What does PEI stand for at McKinsey?

PEI stands for Personal Experience Interview. It is the behavioral portion of a McKinsey interview where you tell one real story in depth and the interviewer probes it with follow-up questions.

What dimensions does the McKinsey PEI test?

The PEI consistently tests personal impact (influence without authority), entrepreneurial drive (initiative and persistence), and inclusive leadership (leading a group through difficult or courageous change), usually one dimension per interviewer.

How many stories should I prepare for the McKinsey PEI?

Prepare three to five deep, versatile stories rather than scripting dozens of question-specific answers. Aim for high-impact stories you can adapt to different prompts and defend layer by layer.

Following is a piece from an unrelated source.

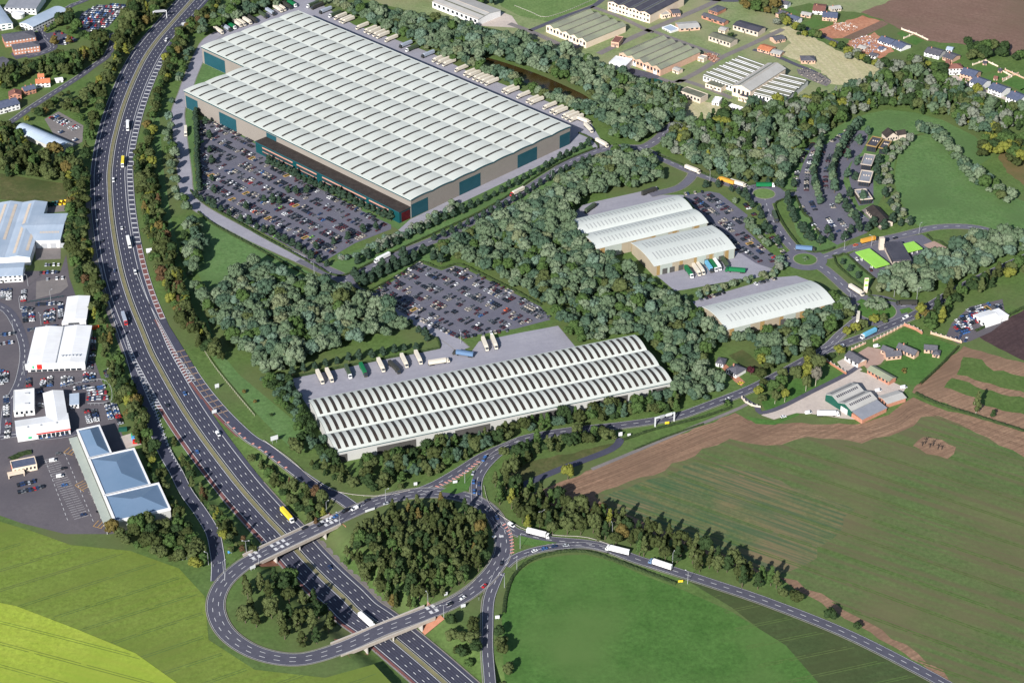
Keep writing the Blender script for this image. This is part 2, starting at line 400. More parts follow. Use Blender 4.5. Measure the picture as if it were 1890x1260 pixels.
def build_ground():
    xs = np.concatenate([[-4000, -2500, -1500, -1000], np.arange(-800, 801, 5.0), [1000, 1500, 2500, 4000]])
    ys = np.concatenate([[0, 400, 700], np.arange(850, 1330, 4.0), np.arange(1330, 2400, 10.0), [2600, 3200, 4500, 6500]])
    X, Y = np.meshgrid(xs, ys); Z = ground_h(X.ravel(), Y.ravel())
    v = np.stack([X.ravel(), Y.ravel(), Z], 1); nx = len(xs); ny = len(ys)
    i = np.arange(nx*ny).reshape(ny, nx); q = np.stack([i[:-1, :-1], i[:-1, 1:], i[1:, 1:], i[1:, :-1]], -1).reshape(-1, 4)
    me = bpy.data.meshes.new('ground'); me.vertices.add(len(v)); me.vertices.foreach_set('co', v.ravel())
    me.loops.add(q.size); me.loops.foreach_set('vertex_index', q.ravel().astype(np.int32))
    me.polygons.add(len(q)); me.polygons.foreach_set('loop_start', np.arange(0, q.size, 4, dtype=np.int32))
    me.update(calc_edges=True); me.materials.append(M('grass')); o = bpy.data.objects.new('ground', me); link(o); tag(o, kind='structure')
build_ground()

# ---------------------------------------------------------------- fields, meadows, yards (flat sheets, a few centimetres apart)
zone('airfield', [(560, -60), (1620, -60), (1655, 0), (1590, 24), (1480, 45), (1425, 62), (1640, 135), (1560, 165), (1480, 185), (1400, 195), (1330, 215), (1265, 235), (1205, 165), (1085, 105), (980, 85), (920, 55), (790, 28), (720, 12), (640, -10)], 'airfield_grass', .04)
zone('airfield_green', [(900, -40), (1110, -40), (1100, 5), (1010, 40), (960, 30), (925, 12)], 'pale_meadow', .07)
zone('airfield_rough', [(1255, 165), (1275, 178), (1360, 205), (1330, 216), (1268, 236), (1255, 205)], 'hay', .065, rough=1.5)
zone('hay_field', [(1418, 58), (1455, 48), (1510, 75), (1570, 105), (1640, 133), (1590, 158), (1535, 155), (1515, 130), (1470, 112), (1440, 100), (1462, 80)], 'hay', .07, rough=2)
zone('ploughed_field', [(1588, 23), (1640, 3), (1672, -18), (1760, -70), (2000, -70), (2000, 150), (1890, 108), (1867, 102), (1783, 83), (1712, 76), (1664, 56), (1628, 37)], 'soil_plough', .07, rough=1.5)
zone('field_margin', [(1440, -5), (1470, -40), (1640, -60), (1670, -25), (1640, 2), (1588, 22), (1560, 22), (1520, 12)], 'airfield_grass', .08)
zone('village_gardens', [(1432, 20), (1500, 5), (1590, 25), (1664, 57), (1712, 76), (1783, 84), (1890, 108), (1890, 215), (1830, 180), (1760, 145), (1650, 130), (1600, 110), (1540, 85), (1480, 50)], 'grass', .06)
zone('building_plot', [(1505, 57), (1590, 30), (1628, 40), (1600, 55), (1560, 70), (1530, 72)], 'soil_red', .09, rough=2)
zone('bare_track', [(1555, 70), (1628, 38), (1640, 45), (1580, 75)], 'soil_plough', .10)
zone('yard_of_houses', [(1560, 82), (1612, 60), (1630, 70), (1650, 95), (1625, 108), (1585, 95)], 'soil_red', .10, rough=2)
for q in ([(1655, 62), (1665, 57), (1680, 66), (1668, 72)], [(1668, 74), (1683, 66), (1706, 75), (1690, 84)], [(1800, 126), (1822, 116), (1842, 126), (1815, 137)], [(1812, 145), (1845, 132), (1868, 142), (1835, 158)], [(1848, 152), (1880, 138), (1910, 150), (1885, 168)], [(1875, 170), (1900, 158), (1920, 170), (1895, 182)],
          [(1482, 45), (1502, 34), (1523, 42), (1503, 52)], [(1448, 18), (1460, 13), (1475, 24), (1462, 30)]):
    zone('garden_lawn', q, 'lawn', .12)
zone('north_meadow', [(1440, 360), (1448, 320), (1470, 290), (1500, 258), (1560, 226), (1600, 210), (1640, 203), (1690, 208), (1740, 222), (1800, 252), (1830, 290), (1800, 310), (1760, 268), (1700, 245), (1660, 262), (1645, 330), (1600, 420), (1540, 460), (1480, 440)], 'meadow', .05)
zone('round_meadow', [(1690, 252), (1665, 268), (1655, 300), (1652, 340), (1668, 380), (1700, 420), (1763, 416), (1850, 432), (1895, 437), (1900, 380), (1862, 360), (1805, 318), (1765, 268), (1725, 250)], 'meadow', .08, smooth=True)
zone('scrub_margin', [(1840, 290), (1910, 230), (1910, 350), (1870, 330)], 'verge_brown', .07, rough=2)
zone('estate_lawn', [(375, 395), (400, 402), (475, 453), (560, 497), (640, 535), (600, 560), (480, 560), (420, 560), (385, 540), (362, 500), (372, 450)], 'meadow', .05)
zone('lawn_strip', [(275, 200), (292, 180), (300, 300), (315, 400), (340, 500), (372, 560), (400, 640), (440, 690), (500, 740), (560, 790), (575, 830), (540, 830), (480, 770), (420, 700), (385, 650), (345, 580), (318, 500), (295, 400), (285, 310)], 'meadow', .05)
zone('drive_meadow', [(452, 118), (436, 135), (378, 157), (352, 168), (350, 150), (368, 108), (378, 98)], 'meadow', .055)
zone('spur_lawn', [(690, 520), (770, 478), (900, 408), (990, 345), (1120, 285), (1160, 290), (1000, 372), (900, 430), (800, 480)], 'meadow', .05)
zone('corner_lawn', [(1060, 256), (1075, 246), (1105, 262), (1120, 280), (1080, 296), (1000, 335), (900, 380), (800, 432), (700, 478), (640, 508), (600, 495), (640, 470), (740, 425), (840, 380), (960, 322), (1058, 276)], 'meadow', .055)
zone('frontage_lawn', [(348, 190), (365, 195), (500, 262), (500, 295), (757, 405), (745, 428), (700, 408), (600, 352), (500, 305), (478, 270), (390, 224), (360, 222), (357, 300), (365, 365), (350, 362), (342, 300), (340, 230)], 'meadow', .055)
zone('service_lawn', [(1455, 372), (1472, 362), (1490, 398), (1520, 438), (1545, 458), (1520, 468), (1498, 466), (1470, 430)], 'meadow', .07)
zone('petrol_lawn', [(1545, 478), (1562, 470), (1590, 495), (1612, 515), (1600, 535), (1578, 520)], 'meadow', .07)
zone('circle_field', [(926, 1135), (931, 1100), (940, 1078), (954, 1057), (978, 1040), (1005, 1030), (1045, 1024), (1081, 1023), (1130, 1036), (1189, 1062), (1262, 1089), (1350, 1128), (1450, 1190), (1520, 1270), (1500, 1400), (1200, 1420), (960, 1400), (930, 1240)], 'lawn', .06)
zone('pasture', [(-160, 975), (0, 962), (60, 980), (130, 1005), (240, 1016), (330, 1048), (378, 1100), (385, 1180), (470, 1235), (600, 1250), (690, 1225), (760, 1300), (800, 1400), (-160, 1400)], 'olive_meadow', .05)
zone('corner_pasture', [(-160, 1080), (30, 1118), (140, 1160), (250, 1205), (330, 1262), (380, 1400), (-160, 1400)], 'lime_meadow', .17)
zone('south_pasture', [(1270, 1072), (1330, 1088), (1440, 1122), (1560, 1178), (1720, 1255), (1800, 1310), (1900, 1400), (1300, 1400), (1480, 1300), (1440, 1190), (1350, 1120)], 'dark_meadow', .05)
zone('plough_headland', [(983, 910), (1097, 864), (1356, 762), (1380, 776), (1415, 783), (1480, 781), (1583, 783), (1640, 765), (1684, 734), (1720, 750), (1890, 795), (2010, 830), (2010, 1400), (1900, 1400), (1700, 1225), (1560, 1140), (1440, 1068), (1390, 1055), (1250, 1000), (1100, 950), (1040, 938), (990, 925)], 'soil_headland', .06, rough=1.2)
zone('crop_field', [(1095, 912), (1204, 874), (1300, 831), (1346, 812), (1415, 823), (1491, 808), (1588, 815), (1643, 805), (1702, 772), (1732, 767), (1800, 800), (1890, 843), (2010, 890), (2010, 1400), (1900, 1390), (1740, 1235), (1600, 1150), (1470, 1072), (1400, 1048), (1250, 988), (1180, 958), (1120, 935)], 'crop', .10, rough=2.5, step=9)
zone('thin_crop', [(1110, 916), (1200, 885), (1290, 850), (1420, 880), (1575, 940), (1540, 990), (1490, 1040), (1440, 1056), (1395, 1044), (1250, 984), (1180, 953)], 'crop_thin', .14, rough=3, step=9)
zone('bare_patch', [(1683, 822), (1704, 806), (1738, 812), (1768, 826), (1748, 848), (1712, 836)], 'soil_headland', .24, rough=1.5)
zone('strip_field', [(1694, 706), (1740, 670), (1778, 640), (1890, 670), (2000, 700), (2000, 830), (1890, 792), (1790, 760), (1684, 724)], 'soil_headland', .06, rough=1.2)
zone('strip_crop', [(1770, 677), (1778, 658), (1812, 664), (1835, 682), (1900, 696), (1900, 728), (1830, 708), (1768, 692)], 'crop_strip', .10, rough=2)
zone('strip_crop', [(1740, 714), (1757, 697), (1788, 706), (1830, 722), (1900, 738), (1900, 768), (1820, 748), (1785, 728)], 'crop_strip', .10, rough=2)
zone('dark_plough', [(1803, 619), (1850, 593), (1895, 569), (2000, 520), (2000, 720), (1895, 667), (1830, 636)], 'soil_dark', .07, rough=.8)
zone('field_verge', [(930, 870), (1000, 845), (1060, 835), (1140, 815), (1128, 835), (1036, 870), (965, 900), (985, 912), (950, 925), (935, 905)], 'rough_grass', .05, rough=1)
zone('house_lawn', [(1612, 640), (1640, 622), (1669, 604), (1717, 621), (1768, 640), (1735, 672), (1697, 708), (1685, 712), (1650, 695), (1622, 680), (1640, 664)], 'lawn', .08)
zone('drive_lawn', [(1405, 742), (1440, 715), (1500, 680), (1525, 668), (1562, 690), (1530, 712), (1470, 742), (1415, 762)], 'lawn', .08)
zone('farm_verge', [(1375, 768), (1402, 772), (1430, 776), (1475, 760), (1475, 766), (1430, 784), (1395, 782)], 'lawn', .09)
zone('farm_yard', [(1405, 766), (1450, 745), (1520, 712), (1560, 690), (1575, 682), (1604, 690), (1650, 706), (1672, 716), (1655, 742), (1588, 775), (1555, 772), (1500, 764), (1470, 762), (1428, 774)], 'concrete_pale', .12)
zone('courtyard', [(1582, 652), (1602, 640), (1625, 644), (1636, 660), (1625, 672), (1600, 680), (1590, 670)], 'paving_pink', .12)
zone('barn_yard', [(1545, 668), (1560, 660), (1592, 682), (1575, 692), (1562, 690)], 'concrete_pale', .13)
zone('cottage_drive', [(1326, 672), (1340, 672), (1375, 705), (1368, 712), (1356, 704)], 'soil_red', .10)
zone('cottage_garden', [(1345, 656), (1370, 645), (1385, 655), (1410, 680), (1405, 695), (1385, 690)], 'rough_grass', .08)
zone('scrap_yard', [(1745, 622), (1757, 596), (1790, 566), (1850, 552), (1858, 590), (1830, 612), (1790, 630), (1768, 634)], 'asphalt_yard', .08, block=True)
zone('pond', [(862, 100), (880, 101), (905, 108), (950, 122), (1000, 140), (1050, 162), (1085, 180), (1090, 196), (1075, 194), (1030, 178), (985, 160), (940, 140), (900, 120)], 'pond_water', .10, block=True, smooth=True)
BLOCK.append(GP([(868, 112), (905, 122), (945, 140), (985, 158), (1030, 176), (1075, 192), (1088, 200), (1080, 205), (1030, 188), (985, 170), (945, 151), (900, 131), (865, 115)]))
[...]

How long should a PEI story be?

Your opening narrative should run a few minutes, but the interviewer will then drill in for ten to fifteen minutes total. The depth of your follow-up answers matters more than the length of your initial telling.

What is the biggest mistake candidates make in the PEI?

The most common failure is the shallow story that sounds polished for thirty seconds but collapses under follow-up questioning. Prepare each story in multiple layers so you can answer why for every decision you made.

Can I use academic or extracurricular stories for the PEI?

Yes if you are interviewing for an undergraduate role like Business Analyst. For Associate roles, lean on professional stories with senior stakeholders and real business impact, since you are pattern-matched against the actual job.